The idea of virtual personal assistants that can help organise our lives better, search for merchandise or services when we need them, and perform routine tasks is one that’s been around since the early days of the computer age, and has been a staple of science fiction movies such as The Fifth Element and a perhaps darker vision in 2001: A Space Odyssey.
This vision approached one step closer to realisation with the debut of Siri, the “personal assistant” application that launched with Apple’s iPhone 4S late last year. Almost immediately, Siri became an Internet phenomenon, with YouTube videos and blog sites devoted to the things Siri could do, funny things it would say and hacks to give it unauthorised functions, such as allowing it to work on earlier iPhone versions.
Before becoming a global sensation, Siri began as a spinoff of a research project funded by Defense Advanced Research Projects Agency, the US defence agency also responsible for an early stage of the Internet. The project’s work by research institute SRI International, intended for military use, involved artificial intelligence research and devising intelligent software agents capable of managing information, learning user behaviour and automating routine tasks. Apple’s co-founder Steve Jobs apparently saw the significance of this type of conversational human-computer interface for organising the user’s everyday experience. He personally spearheaded Apple’s acquisition of Siri in April 2010, which led to its AI technology being integrated into the iPhone 4S.
Siri isn’t the only intelligent agent that’s making waves out there. Taking an approach geared more for business travel and entertainment is a Silicon Valley startup called Rearden Commerce. Already used by thousands of American Express’s business customers, the Rearden agent helps employees book, and if necessary reschedule, events including air travel, dining reservations and entertainment.
Developers are working on apps similar to Siri for other platforms such as Android and pre-4S iOS devices.
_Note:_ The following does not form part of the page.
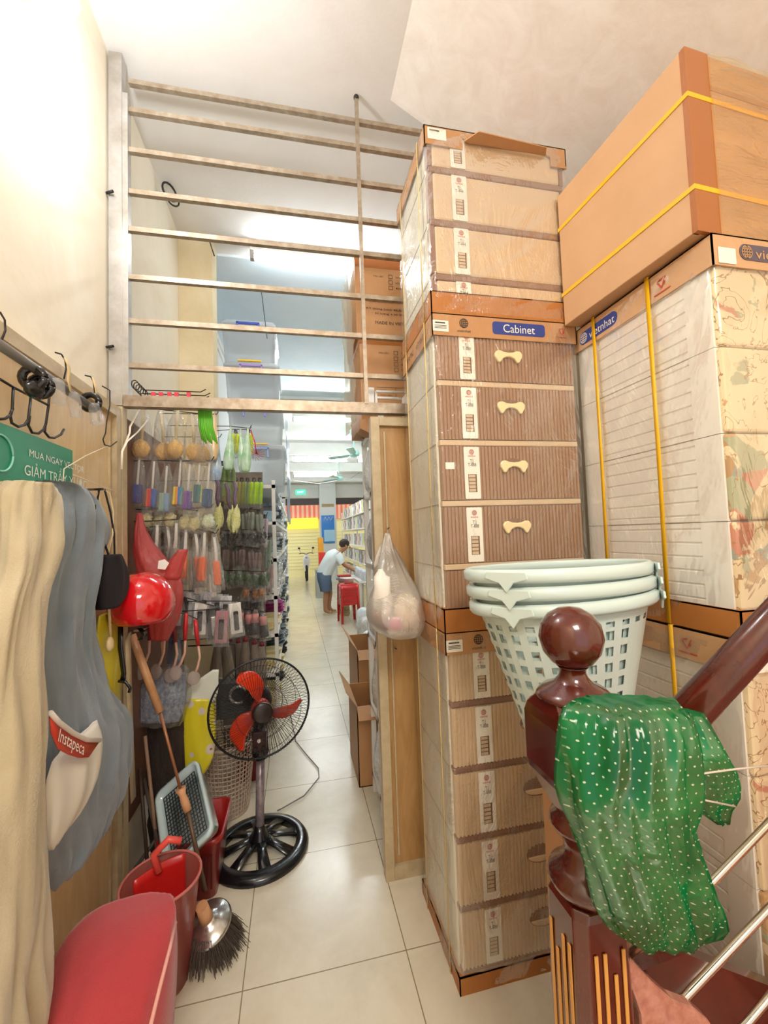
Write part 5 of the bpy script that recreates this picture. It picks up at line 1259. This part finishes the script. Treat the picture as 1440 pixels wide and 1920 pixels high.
# white metal shelving along the right of the aisle
def shelving(x0, x1, y0, y1, zs, top, lab, post=None):
    r = root('metal_shelving', ((x0+x1)/2, (y0+y1)/2, 0), lab, 'shelving', 'white metal shelving')
    for x in (x0, x1-.03):
        for y in (y0, (y0+y1)/2, y1-.03): MB().box(x, x+.03, y, y+.03, 0, top).build('upright', post or M_WHITE, r)
    for z in zs: MB().box(x0, x1, y0, y1, z-.03, z).build('shelf', M_WHITE, r)
    return r
shelving(.44, .95, 2.12, 2.68, (.12, .55, .98, 1.42, 1.85, 2.2), 2.22, 'white metal shelving just behind the beige door, right side of the aisle')
random.seed(11)
M_SILV = [mat('silver_pack_%d' % i, c, .25, m_, col2=c2, vs=18, bump=.8, bs=60) for i, (c, c2, m_) in enumerate((('#eceef0', '#c4cace', .1), ('#dfe6ea', '#f6f8f9', .05), ('#f0ece6', '#cdc6be', 0), ('#d5dfe6', '#f0f4f6', .1)))]
pk = []
for j in range(4):
    r = root('wrapped_goods_bundle', (0, 0, 0), 'x', 'bundle', 'film wrapped bundles on the right shelving behind the door')
    sack('bundle', M_SILV[j], [(V((0, 0, .30)), .04, .06, X1, Y1), (V((0, 0, .27)), .09, .10, X1, Y1), (V((0, 0, .15)), .12, .12, X1, Y1), (V((0, 0, .03)), .11, .11, X1, Y1), (V((0, 0, 0)), .07, .08, X1, Y1)], r, n=36, crk=.022, fs=24, seed=j)
    pk.append(r)
first = set(); 
for s_, (z, zn) in enumerate(((.12, 'bottom'), (.55, 'second'), (.98, 'third'), (1.42, 'fourth'), (1.85, 'top'))):
    for i in range(2):
        y = 2.27+.27*i; j = (i+s_) % 4
        r = pk[j] if j not in first else dup(pk[j])
        first.add(j); r.location = (.555, y, z); r.rotation_euler = (0, 0, i*1.3)
        r['label'] = '%s of the two film wrapped bundles on the %s shelf behind the beige door' % (('nearer', 'farther')[i], zn); r['group'] = 'wrapped bundles on the %s shelf behind the door' % zn
# open cartons sticking out low on the right
def opencart(x0, x1, y0, y1, z0, z1, lab, fl_):
    r = root('open_carton', ((x0+x1)/2, (y0+y1)/2, z0), lab, 'carton'); t = .006; mb = MB()
    mb.box(x0, x1, y0, y0+t, z0, z1); mb.box(x0, x1, y1-t, y1, z0, z1); mb.box(x0, x0+t, y0, y1, z0, z1); mb.box(x1-t, x1, y0, y1, z0, z1); mb.box(x0, x1, y0, y1, z0, z0+t); mb.build('box', M_CARD, r)
    MB().prism([(0, 0), (y1-y0, 0), (y1-y0, .12), (0, .12)], (x0, y0, z1), Y1, V((-.55, 0, .8)).normalized(), V((.004, 0, .003))).build('flap', M_CARDL, r)
    MB().prism([(0, 0), (x1-x0, 0), (x1-x0, .10), (0, .10)], (x0, y0, z1), X1, V((0, -.8, -.5)).normalized(), V((0, .002, -.004))).build('flap', M_CARD, r)
opencart(.36, .56, 2.72, 3.15, .0, .50, 'open brown carton with flaps standing low at the edge of the right shelving', 0)
opencart(.46, .66, 3.35, 3.9, .0, .68, 'brown carton farther along the right shelving behind the open one', 0)
fo = at(690, 795, Y=2.2)
tag(MB().prism([(0, 0), (.11, 0), (.11, -.06), (.05, -.075), (.0, -.05)], (.36, 2.22, 2.225), X1, Z1, (0, .12, 0)).build('folded_carton_corner', M_CARD), 'brown carton corner poking out below the header bar beside the door frame', 'carton')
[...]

Android devices come with built-in voice-recognition technology powered by its parent Google, but with its limited handsfree capabilities compared to Siri, third-party apps such as Speaktoit Assistant and Vlingo have come about. Without the resources of DARPA and Apple, however, the quality and functionality of these free-to-try apps may suffer in comparison.
An earlier attempt at a personal, intelligent user-centric interface that was not quite as warmly received as Siri was Microsoft Bob, a software the tech giant released back in 1995 as an attempt to perk up and personalise the Windows interface with a new “social interface” for the newbie computer user. It comprised a home-oriented desktop and friendly onscreen animated personalities – “Friends of Bob” that acted as personal guides and offered suggestions, answered conversational questions and volunteered help with routine tasks such as sending e-mails. Unfortunately, Microsoft Bob was a big flop and died a swift death, but Microsoft persisted with interactive, personality-based helper agents in its Office suite and Windows OS for years. The most notorious of these was Clippy, a “talking” paperclip, which users deemed so annoying and intrusive that Microsoft launched a whole “Kill Clippy” anti-marketing campaign to say a final adiós to the widely reviled paperclip!
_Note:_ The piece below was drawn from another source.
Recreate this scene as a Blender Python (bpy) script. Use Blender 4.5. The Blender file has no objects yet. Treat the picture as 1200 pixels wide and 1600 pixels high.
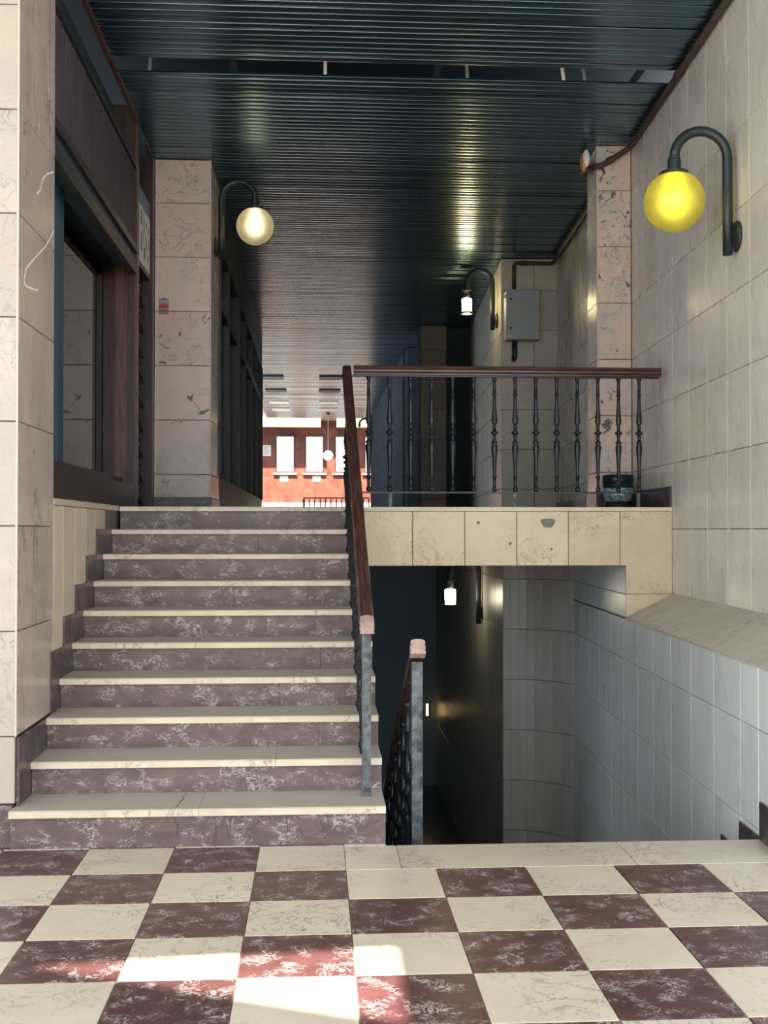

Although Bob didn’t boast advanced technologies such as speech recognition, GPS or web search (the World Wide Web was relatively new then), it nonetheless shared similarities with Siri, such as using natural language and full sentences to communicate with the user instead of standard, impersonal OS prompts. Like Siri, Bob was also task-oriented. Instead of offering a standard path of menus, it would try to “learn” the most commonly used tasks of a user and present those options first on the virtual home desktop.
Even with all of the apparent capabilities of virtual assistants like Siri, it remains early days yet for intelligent agent technology. To explain certain kinks users have noticed, Apple has uncharacteristically maintained Siri to be a “beta” or test product. While Siri is being honed and polished to final product, and as similar technologies emerge, particularly in the increasing sophistication of user interfaces such as voice control and gesture recognition, it remains to be seen whether users will adopt intelligent agents on a wide scale, and turn our visions of an automated lifestyle one step closer to virtual reality.